Ed Meese: Trump’s Travel Ban ‘Clearly’ Legal, Should Be Upheld

A 2014 ISIS recruitment video featuring Indonesian jihadists. (ISIS video)

WASHINGTON – Edwin Meese, former U.S. attorney general in the Reagan administration, told PJM that President Trump “clearly” has the constitutional authority to implement his executive order restricting travel from certain Muslim-majority countries.


Meese predicted that the order would be “upheld” in the appeals process if judges follow the Constitution.

Meese also told PJM he supports Trump’s executive order on blocking federal funding to sanctuary cities, which was blocked by a federal judge.

PJM asked Meese if he is satisfied with the Trump administration’s strategy of issuing executive orders on sanctuary cities and travel restrictions, rather than involving Congress.

“Yes, I think what the president is trying to do both in terms of deregulation, getting rid of unnecessary regulations that are only hurting the economy, I think what he’s done in terms of his appointments, certainly to the cabinet and the other appointments, are excellent, particularly the Supreme Court appointment of Justice Gorsuch, so I think they’ve done very well,” he said during an interview after the recent Republican National Lawyers Association’s Annual National Policy Conference.

When asked if the volume of executive orders issued under the Trump administration is inviting criticism from Democrats, Meese replied, “I don’t think the executive orders give them the openings for attack.

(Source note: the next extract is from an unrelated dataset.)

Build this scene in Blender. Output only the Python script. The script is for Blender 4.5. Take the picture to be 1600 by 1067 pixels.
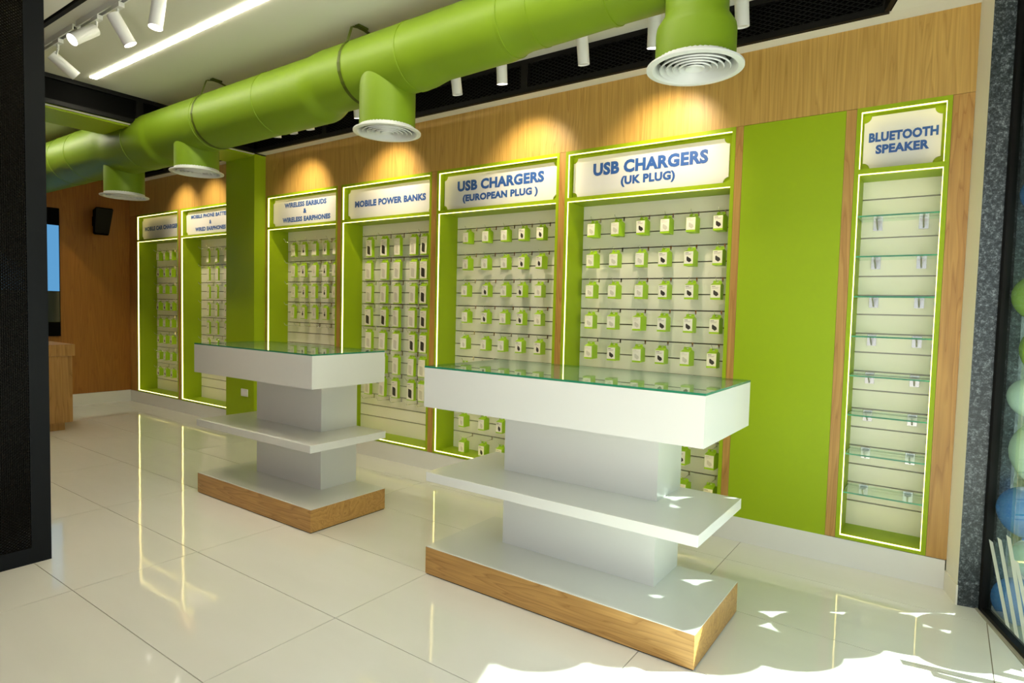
import bpy, bmesh, math, random
from mathutils import Matrix, Vector

random.seed(7)
SC = bpy.context.scene
COL = SC.collection
for o in list(bpy.data.objects):
    bpy.data.objects.remove(o)

# ------------------------------------------------------------------ camera
F_PX = 958.96
yaw, pitch, roll = math.radians(35.32285), math.radians(2.98422), math.radians(-1.41653)
fw = Vector((-math.sin(yaw) * math.cos(pitch), math.cos(yaw) * math.cos(pitch), -math.sin(pitch)))
r0 = Vector((math.cos(yaw), math.sin(yaw), 0)); d0 = fw.cross(r0)
right = math.cos(roll) * r0 + math.sin(roll) * d0
down = -math.sin(roll) * r0 + math.cos(roll) * d0
cam = bpy.data.cameras.new('camera')
cam.sensor_width = 36.0
cam.lens = 36.0 * F_PX / 1600.0
cam.clip_start = 0.05
cam_o = bpy.data.objects.new('camera', cam)
COL.objects.link(cam_o)
cam_o.matrix_world = Matrix(((right.x, -down.x, -fw.x, 0.0), (right.y, -down.y, -fw.y, 0.0),
                             (right.z, -down.z, -fw.z, 1.4), (0, 0, 0, 1)))
SC.camera = cam_o

# ------------------------------------------------------------------ world, sun, exposure
EXPOSURE = 0.82
SKY_STRENGTH = 1.0
SUN_STRENGTH = 14.0
STRIP_POWER = 33.0
LED_POWER = 3.6
SPOT_W = 31.0
w = bpy.data.worlds.new('sky'); SC.world = w; w.use_nodes = True
bg = w.node_tree.nodes['Background']
bg.inputs[0].default_value = (0.87, 0.93, 0.97, 1)
bg.inputs[1].default_value = SKY_STRENGTH
sun = bpy.data.lights.new('sun', 'SUN')
sun.energy = SUN_STRENGTH; sun.angle = math.radians(0.55); sun.color = (1.0, 0.97, 0.9)
sun_o = bpy.data.objects.new('sun', sun); COL.objects.link(sun_o)
SUN_EL = math.radians(39)
sd = Vector((0.798 * math.cos(SUN_EL), 0.603 * math.cos(SUN_EL), math.sin(SUN_EL)))
sun_o.rotation_euler = sd.to_track_quat('Z', 'Y').to_euler()
sun_o.location = (6, 6, 6)
SC.view_settings.view_transform = 'Standard'
SC.view_settings.look = 'None'
SC.view_settings.exposure = EXPOSURE
SC.view_settings.gamma = 1.0
SC.view_settings.use_curve_mapping = False

# ------------------------------------------------------------------ materials
def new_mat(name):
    m = bpy.data.materials.new(name); m.use_nodes = True
    nt = m.node_tree
    return m, nt, nt.nodes['Principled BSDF']

def plain(name, col, rough=0.5, metal=0.0, bump=0.0, bscale=40, var=0.04, coat=0.0, spec=0.5):
    m, nt, b = new_mat(name)
    b.inputs['Specular IOR Level'].default_value = spec
    b.inputs['Roughness'].default_value = rough
    b.inputs['Metallic'].default_value = metal
    if coat: b.inputs['Coat Weight'].default_value = coat
    tc = nt.nodes.new('ShaderNodeTexCoord')
    n = nt.nodes.new('ShaderNodeTexNoise'); n.inputs['Scale'].default_value = 3.0
    n.inputs['Detail'].default_value = 4
    nt.links.new(tc.outputs['Object'], n.inputs['Vector'])
    mx = nt.nodes.new('ShaderNodeMix'); mx.data_type = 'RGBA'
    mx.inputs['A'].default_value = (*[c * (1 - var) for c in col], 1)
    mx.inputs['B'].default_value = (*[min(1, c * (1 + var)) for c in col], 1)
    nt.links.new(n.outputs['Fac'], mx.inputs['Factor'])
    nt.links.new(mx.outputs['Result'], b.inputs['Base Color'])
    if bump:
        n2 = nt.nodes.new('ShaderNodeTexNoise'); n2.inputs['Scale'].default_value = bscale
        nt.links.new(tc.outputs['Object'], n2.inputs['Vector'])
        bp = nt.nodes.new('ShaderNodeBump'); bp.inputs['Strength'].default_value = bump
        bp.inputs['Distance'].default_value = 0.002
        nt.links.new(n2.outputs['Fac'], bp.inputs['Height'])
        nt.links.new(bp.outputs['Normal'], b.inputs['Normal'])
    return m

def wood(name, dark, light, grain='z', rough=0.42, scale=1.0):
    m, nt, b = new_mat(name)
    b.inputs['Roughness'].default_value = rough
    tc = nt.nodes.new('ShaderNodeTexCoord')
    mp = nt.nodes.new('ShaderNodeMapping')
    s = {'z': (7, 7, 0.42), 'x': (0.5, 7, 8), 'y': (7, 0.5, 8)}[grain]
    mp.inputs['Scale'].default_value = [v * scale for v in s]
    nt.links.new(tc.outputs['Object'], mp.inputs['Vector'])
    n1 = nt.nodes.new('ShaderNodeTexNoise')
    n1.inputs['Scale'].default_value = 0.75; n1.inputs['Detail'].default_value = 3
    n1.inputs['Distortion'].default_value = 0.6
    nt.links.new(mp.outputs['Vector'], n1.inputs['Vector'])
    # growth rings: repeated bands of the smooth noise give cathedral figures
    mul = nt.nodes.new('ShaderNodeMath'); mul.operation = 'MULTIPLY'; mul.inputs[1].default_value = 15.0
    fr = nt.nodes.new('ShaderNodeMath'); fr.operation = 'FRACT'
    nt.links.new(n1.outputs['Fac'], mul.inputs[0]); nt.links.new(mul.outputs[0], fr.inputs[0])
    mp2 = nt.nodes.new('ShaderNodeMapping')
    s2 = {'z': (120, 120, 3.0), 'x': (3.0, 120, 120), 'y': (120, 3.0, 120)}[grain]
    mp2.inputs['Scale'].default_value = s2
    nt.links.new(tc.outputs['Object'], mp2.inputs['Vector'])
    n2 = nt.nodes.new('ShaderNodeTexNoise'); n2.inputs['Scale'].default_value = 1.0
    n2.inputs['Detail'].default_value = 3
    nt.links.new(mp2.outputs['Vector'], n2.inputs['Vector'])
    r1 = nt.nodes.new('ShaderNodeValToRGB')
    e = r1.color_ramp.elements
    e[0].position = 0.0; e[0].color = (*[d * 0.45 + l * 0.55 for d, l in zip(dark, light)], 1)
    e[1].position = 0.75; e[1].color = (*light, 1)
    k = r1.color_ramp.elements.new(0.97); k.color = (*[d * 0.75 + l * 0.25 for d, l in zip(dark, light)], 1)
    nt.links.new(fr.outputs[0], r1.inputs['Fac'])
    r2 = nt.nodes.new('ShaderNodeValToRGB')
    r2.color_ramp.elements[0].position = 0.3; r2.color_ramp.elements[0].color = (0.82, 0.80, 0.77, 1)
    r2.color_ramp.elements[1].position = 0.65; r2.color_ramp.elements[1].color = (1.04, 1.03, 1.0, 1)
    nt.links.new(n2.outputs['Fac'], r2.inputs['Fac'])
    mx = nt.nodes.new('ShaderNodeMix'); mx.data_type = 'RGBA'; mx.blend_type = 'MULTIPLY'
    mx.inputs['Factor'].default_value = 0.8
    nt.links.new(r1.outputs['Color'], mx.inputs['A']); nt.links.new(r2.outputs['Color'], mx.inputs['B'])
    nt.links.new(mx.outputs['Result'], b.inputs['Base Color'])
    return m

def emit(name, col, strength):
    m = bpy.data.materials.new(name); m.use_nodes = True; nt = m.node_tree
    nt.nodes.clear()
    e = nt.nodes.new('ShaderNodeEmission'); e.inputs[0].default_value = (*col, 1); e.inputs[1].default_value = strength
    o = nt.nodes.new('ShaderNodeOutputMaterial'); nt.links.new(e.outputs[0], o.inputs[0])
    return m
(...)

I think what has happened is you have a group that have classified themselves as the resistance to good government and I think that’s the reason why you have all these legal battles.”

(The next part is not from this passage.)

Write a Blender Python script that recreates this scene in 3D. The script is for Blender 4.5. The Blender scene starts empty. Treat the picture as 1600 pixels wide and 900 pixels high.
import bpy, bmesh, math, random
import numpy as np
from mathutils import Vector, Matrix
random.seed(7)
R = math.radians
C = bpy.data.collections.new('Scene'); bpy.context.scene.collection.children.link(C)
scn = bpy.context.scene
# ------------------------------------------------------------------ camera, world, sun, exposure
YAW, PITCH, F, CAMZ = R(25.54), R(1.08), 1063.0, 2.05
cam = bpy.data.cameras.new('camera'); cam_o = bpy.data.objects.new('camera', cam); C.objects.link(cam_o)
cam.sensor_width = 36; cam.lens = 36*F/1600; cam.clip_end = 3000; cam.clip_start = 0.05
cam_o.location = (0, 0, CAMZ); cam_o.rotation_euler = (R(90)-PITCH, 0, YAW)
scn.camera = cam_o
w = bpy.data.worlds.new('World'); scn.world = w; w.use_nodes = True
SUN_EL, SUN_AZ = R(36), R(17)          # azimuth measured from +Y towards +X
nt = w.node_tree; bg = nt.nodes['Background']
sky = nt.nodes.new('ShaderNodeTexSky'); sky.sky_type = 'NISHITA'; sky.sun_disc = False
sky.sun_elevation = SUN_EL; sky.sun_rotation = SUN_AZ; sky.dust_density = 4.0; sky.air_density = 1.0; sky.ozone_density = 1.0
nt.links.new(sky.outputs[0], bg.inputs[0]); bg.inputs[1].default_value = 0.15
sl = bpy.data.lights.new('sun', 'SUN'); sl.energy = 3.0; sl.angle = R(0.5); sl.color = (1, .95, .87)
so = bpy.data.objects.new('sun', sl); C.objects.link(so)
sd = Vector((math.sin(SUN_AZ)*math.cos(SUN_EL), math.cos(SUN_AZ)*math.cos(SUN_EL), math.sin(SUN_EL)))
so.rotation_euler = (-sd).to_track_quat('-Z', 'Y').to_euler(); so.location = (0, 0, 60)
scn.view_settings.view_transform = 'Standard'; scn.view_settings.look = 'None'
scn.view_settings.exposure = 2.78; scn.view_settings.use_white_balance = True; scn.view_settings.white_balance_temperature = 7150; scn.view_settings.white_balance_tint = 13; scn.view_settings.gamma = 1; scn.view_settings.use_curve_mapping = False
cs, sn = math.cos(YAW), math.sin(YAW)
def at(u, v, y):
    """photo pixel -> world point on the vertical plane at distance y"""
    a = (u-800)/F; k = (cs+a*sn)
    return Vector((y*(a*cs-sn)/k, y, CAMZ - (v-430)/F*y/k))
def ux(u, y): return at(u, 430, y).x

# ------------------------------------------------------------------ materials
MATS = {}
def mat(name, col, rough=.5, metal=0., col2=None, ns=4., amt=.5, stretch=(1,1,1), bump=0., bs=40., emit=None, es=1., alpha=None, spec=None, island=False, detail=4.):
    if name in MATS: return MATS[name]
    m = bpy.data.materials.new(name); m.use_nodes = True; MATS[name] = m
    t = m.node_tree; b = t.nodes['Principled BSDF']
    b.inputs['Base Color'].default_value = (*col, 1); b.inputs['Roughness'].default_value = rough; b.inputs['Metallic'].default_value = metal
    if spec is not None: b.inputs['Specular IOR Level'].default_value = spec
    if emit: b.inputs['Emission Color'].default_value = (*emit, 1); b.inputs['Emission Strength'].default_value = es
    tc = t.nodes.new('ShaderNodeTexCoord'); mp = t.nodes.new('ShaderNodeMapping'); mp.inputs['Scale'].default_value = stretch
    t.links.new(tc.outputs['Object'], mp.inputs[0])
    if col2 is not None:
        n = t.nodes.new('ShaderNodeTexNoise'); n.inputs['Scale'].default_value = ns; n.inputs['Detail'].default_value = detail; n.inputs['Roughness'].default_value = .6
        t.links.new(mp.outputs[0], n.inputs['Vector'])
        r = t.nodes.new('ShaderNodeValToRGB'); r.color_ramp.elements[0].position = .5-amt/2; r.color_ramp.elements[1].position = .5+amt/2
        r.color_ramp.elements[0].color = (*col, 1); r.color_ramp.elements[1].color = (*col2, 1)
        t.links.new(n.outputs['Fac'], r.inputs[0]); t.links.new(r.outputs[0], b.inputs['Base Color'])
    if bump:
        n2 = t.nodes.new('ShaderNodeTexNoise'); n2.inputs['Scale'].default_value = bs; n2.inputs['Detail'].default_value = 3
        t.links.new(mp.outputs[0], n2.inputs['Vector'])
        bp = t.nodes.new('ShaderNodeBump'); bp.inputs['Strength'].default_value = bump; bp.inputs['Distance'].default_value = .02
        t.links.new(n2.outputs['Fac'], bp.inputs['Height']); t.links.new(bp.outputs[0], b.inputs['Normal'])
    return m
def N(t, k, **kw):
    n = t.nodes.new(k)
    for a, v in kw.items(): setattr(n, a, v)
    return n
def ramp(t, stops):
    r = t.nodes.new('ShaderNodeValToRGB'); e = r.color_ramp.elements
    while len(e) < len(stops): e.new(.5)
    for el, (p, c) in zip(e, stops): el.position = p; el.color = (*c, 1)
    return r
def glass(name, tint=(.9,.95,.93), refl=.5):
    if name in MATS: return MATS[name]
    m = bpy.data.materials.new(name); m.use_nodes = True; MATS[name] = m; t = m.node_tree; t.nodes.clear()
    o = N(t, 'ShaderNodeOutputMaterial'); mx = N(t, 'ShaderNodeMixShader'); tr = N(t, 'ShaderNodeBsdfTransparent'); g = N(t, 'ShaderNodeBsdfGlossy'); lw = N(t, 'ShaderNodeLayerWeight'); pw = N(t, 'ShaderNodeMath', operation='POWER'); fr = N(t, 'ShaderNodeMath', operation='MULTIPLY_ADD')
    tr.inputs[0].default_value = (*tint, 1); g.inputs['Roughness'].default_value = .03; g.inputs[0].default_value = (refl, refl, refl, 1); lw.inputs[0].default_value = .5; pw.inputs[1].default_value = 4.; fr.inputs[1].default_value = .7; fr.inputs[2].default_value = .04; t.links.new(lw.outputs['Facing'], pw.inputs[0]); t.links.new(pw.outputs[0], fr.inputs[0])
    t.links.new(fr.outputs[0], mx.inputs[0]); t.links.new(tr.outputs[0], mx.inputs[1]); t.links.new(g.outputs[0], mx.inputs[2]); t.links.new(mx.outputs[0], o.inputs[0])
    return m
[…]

The Trump administration is currently involved in a legal battle over its executive order that restricts travel from Iran, Sudan, Yemen, Syria, Somalia and Libya, and pauses the admission of refugees. Meese said the executive action is “clearly within the province” of the president’s powers.

“I think the concept of a temporary limitation on travel from countries, which are identified by the Obama administration as the source of terrorism, that it is appropriate to make sure we have the necessary vetting process in place before those people start coming into this country. It’s a temporary step in order to protect people in the United States from potential terrorists and I find nothing wrong with it,” Meese said.

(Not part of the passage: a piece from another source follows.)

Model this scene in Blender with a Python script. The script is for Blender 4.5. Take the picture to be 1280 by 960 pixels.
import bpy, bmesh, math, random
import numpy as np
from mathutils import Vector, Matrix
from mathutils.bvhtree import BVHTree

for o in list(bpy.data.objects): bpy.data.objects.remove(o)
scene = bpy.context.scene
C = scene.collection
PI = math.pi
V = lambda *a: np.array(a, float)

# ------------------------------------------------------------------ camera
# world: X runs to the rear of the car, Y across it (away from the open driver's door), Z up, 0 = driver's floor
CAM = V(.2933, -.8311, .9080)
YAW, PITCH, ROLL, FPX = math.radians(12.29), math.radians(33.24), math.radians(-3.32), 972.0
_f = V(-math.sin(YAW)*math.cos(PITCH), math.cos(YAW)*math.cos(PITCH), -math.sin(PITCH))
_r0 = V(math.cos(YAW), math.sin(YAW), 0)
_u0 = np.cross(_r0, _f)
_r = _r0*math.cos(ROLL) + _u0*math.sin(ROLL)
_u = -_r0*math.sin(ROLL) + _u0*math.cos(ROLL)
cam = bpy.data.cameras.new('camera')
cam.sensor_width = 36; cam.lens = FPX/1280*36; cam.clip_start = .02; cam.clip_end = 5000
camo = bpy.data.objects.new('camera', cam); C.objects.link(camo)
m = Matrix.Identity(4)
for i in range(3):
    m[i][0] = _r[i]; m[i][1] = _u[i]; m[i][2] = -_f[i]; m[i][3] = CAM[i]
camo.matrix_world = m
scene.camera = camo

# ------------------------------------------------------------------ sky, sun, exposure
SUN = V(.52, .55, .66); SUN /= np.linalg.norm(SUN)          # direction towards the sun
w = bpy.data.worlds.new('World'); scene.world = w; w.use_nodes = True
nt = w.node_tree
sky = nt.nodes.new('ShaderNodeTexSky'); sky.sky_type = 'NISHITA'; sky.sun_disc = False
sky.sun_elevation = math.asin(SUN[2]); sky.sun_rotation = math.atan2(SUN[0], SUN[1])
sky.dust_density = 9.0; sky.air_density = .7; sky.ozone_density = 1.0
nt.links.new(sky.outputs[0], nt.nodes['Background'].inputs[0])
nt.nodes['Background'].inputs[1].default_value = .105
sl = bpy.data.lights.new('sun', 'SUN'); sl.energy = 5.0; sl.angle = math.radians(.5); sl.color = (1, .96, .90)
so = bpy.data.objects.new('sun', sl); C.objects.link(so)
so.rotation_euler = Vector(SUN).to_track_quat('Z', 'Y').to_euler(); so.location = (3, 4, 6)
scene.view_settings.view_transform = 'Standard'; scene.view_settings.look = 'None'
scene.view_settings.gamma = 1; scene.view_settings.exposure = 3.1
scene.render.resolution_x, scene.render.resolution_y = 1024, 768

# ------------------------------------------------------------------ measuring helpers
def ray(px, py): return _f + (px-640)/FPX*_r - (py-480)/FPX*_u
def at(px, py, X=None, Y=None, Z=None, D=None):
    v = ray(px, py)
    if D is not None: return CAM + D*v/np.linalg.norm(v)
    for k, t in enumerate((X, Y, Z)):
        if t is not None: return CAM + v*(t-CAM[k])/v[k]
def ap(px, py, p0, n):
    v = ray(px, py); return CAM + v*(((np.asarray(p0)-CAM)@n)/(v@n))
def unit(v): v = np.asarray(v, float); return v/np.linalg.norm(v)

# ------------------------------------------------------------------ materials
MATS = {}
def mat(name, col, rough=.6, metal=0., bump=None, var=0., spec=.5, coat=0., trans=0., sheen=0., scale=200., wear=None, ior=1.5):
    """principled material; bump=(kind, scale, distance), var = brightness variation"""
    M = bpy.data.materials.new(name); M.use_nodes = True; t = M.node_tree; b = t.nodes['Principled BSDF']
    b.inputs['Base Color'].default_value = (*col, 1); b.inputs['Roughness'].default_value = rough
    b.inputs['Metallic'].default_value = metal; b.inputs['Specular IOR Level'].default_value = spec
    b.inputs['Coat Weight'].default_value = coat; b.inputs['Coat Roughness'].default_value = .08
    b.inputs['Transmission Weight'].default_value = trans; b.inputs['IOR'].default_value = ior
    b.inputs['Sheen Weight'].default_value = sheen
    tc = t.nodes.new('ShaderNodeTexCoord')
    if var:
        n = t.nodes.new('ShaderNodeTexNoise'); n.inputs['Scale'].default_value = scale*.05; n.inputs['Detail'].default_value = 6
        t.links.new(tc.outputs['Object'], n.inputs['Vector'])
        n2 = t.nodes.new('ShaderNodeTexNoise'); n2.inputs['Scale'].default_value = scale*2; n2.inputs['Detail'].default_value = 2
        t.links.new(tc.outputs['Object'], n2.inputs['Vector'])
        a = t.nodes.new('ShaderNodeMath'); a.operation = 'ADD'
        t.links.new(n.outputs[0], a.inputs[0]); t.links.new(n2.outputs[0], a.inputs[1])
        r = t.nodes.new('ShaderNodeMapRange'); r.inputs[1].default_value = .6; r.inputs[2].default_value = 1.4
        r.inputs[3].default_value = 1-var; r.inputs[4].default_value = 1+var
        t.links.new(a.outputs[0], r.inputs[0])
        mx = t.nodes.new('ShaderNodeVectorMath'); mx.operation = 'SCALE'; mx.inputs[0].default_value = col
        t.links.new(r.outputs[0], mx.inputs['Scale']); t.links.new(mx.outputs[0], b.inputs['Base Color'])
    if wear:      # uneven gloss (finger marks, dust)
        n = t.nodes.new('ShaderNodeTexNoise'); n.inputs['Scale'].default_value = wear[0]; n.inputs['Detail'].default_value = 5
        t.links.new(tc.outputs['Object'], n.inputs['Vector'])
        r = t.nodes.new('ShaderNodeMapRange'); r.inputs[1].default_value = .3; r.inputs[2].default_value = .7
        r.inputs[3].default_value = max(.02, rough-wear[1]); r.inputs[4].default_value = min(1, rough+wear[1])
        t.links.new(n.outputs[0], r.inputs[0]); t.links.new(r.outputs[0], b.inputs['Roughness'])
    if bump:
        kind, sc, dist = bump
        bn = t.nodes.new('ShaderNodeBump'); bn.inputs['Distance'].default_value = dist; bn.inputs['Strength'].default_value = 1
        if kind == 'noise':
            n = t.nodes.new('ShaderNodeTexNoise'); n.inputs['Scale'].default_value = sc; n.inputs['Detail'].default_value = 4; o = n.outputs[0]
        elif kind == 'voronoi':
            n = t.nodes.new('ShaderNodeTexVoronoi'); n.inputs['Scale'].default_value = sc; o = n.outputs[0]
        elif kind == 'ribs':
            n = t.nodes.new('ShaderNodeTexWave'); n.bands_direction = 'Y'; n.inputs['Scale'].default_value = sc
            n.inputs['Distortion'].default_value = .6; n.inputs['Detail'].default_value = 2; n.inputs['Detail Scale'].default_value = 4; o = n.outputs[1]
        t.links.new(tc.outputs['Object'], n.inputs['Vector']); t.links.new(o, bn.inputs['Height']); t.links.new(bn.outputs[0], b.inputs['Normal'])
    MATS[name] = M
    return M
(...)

“As a matter of a fact, I think, particularly as it was corrected, refined in the second order, the one that’s in effect right now, I think it’s very appropriate and I think certainly the power to issue such an order, which was what was attached by those who opposed it and the idea of the order itself, is clearly within the province of the president of the United States under the Constitution dating all the way back to 1787,” he added.

PJM asked Meese if he thinks the court is going to uphold the executive action.


“I believe that if the judges follow the law and follow the Constitution that the travel order will be upheld,” he responded.

Meese said he supports the executive action on sanctuary cities, which is also tied up in court.

“I think the action against so-called sanctuary cities, which is nothing more than a defiance of federal law, and the refusal to cooperate with the federal officials to get rid of serious criminals that happen to also be illegal aliens – I think it’s a very important thing to do if we’re going to control crime because an awfully large percentage of many of our prisoners, something in the neighborhood of over 20 percent of all the prisoners in the federal prisons, are illegal aliens,” he said. “So, I think it’s important that law enforcement officers and public officials at all levels cooperate to take care of people who are committing crimes in this country who are not even legally here.”

PJM previously reported in August that the U.S. Federal Bureau of Prisons “does not track the total number of Mexican citizens in our custody who have committed illegal entry or illegal reentry offenses.” Meese said that policy is likely to change under the Trump administration.

“I think things have changed now and this day and age when what had been a very lawless administration changed to people who believe in following the law,” he said.


Meese, who serves as the Ronald Reagan Distinguished Fellow Emeritus at the Heritage Foundation, commented on the board’s decision to oust former Sen. Jim DeMint (R-S.C.) as its president. Meese said he is “very optimistic” about the organization’s future.

“I’m very optimistic. The Heritage Foundation is a very strong organization. It’s got a lot of excellent people. It’s got a very excellent leadership, particularly the heads of the different components of the foundation, a very good board. So I think it will just do nothing but continue the principle excellent work that it’s been doing over, gosh, almost 40 years,” he said.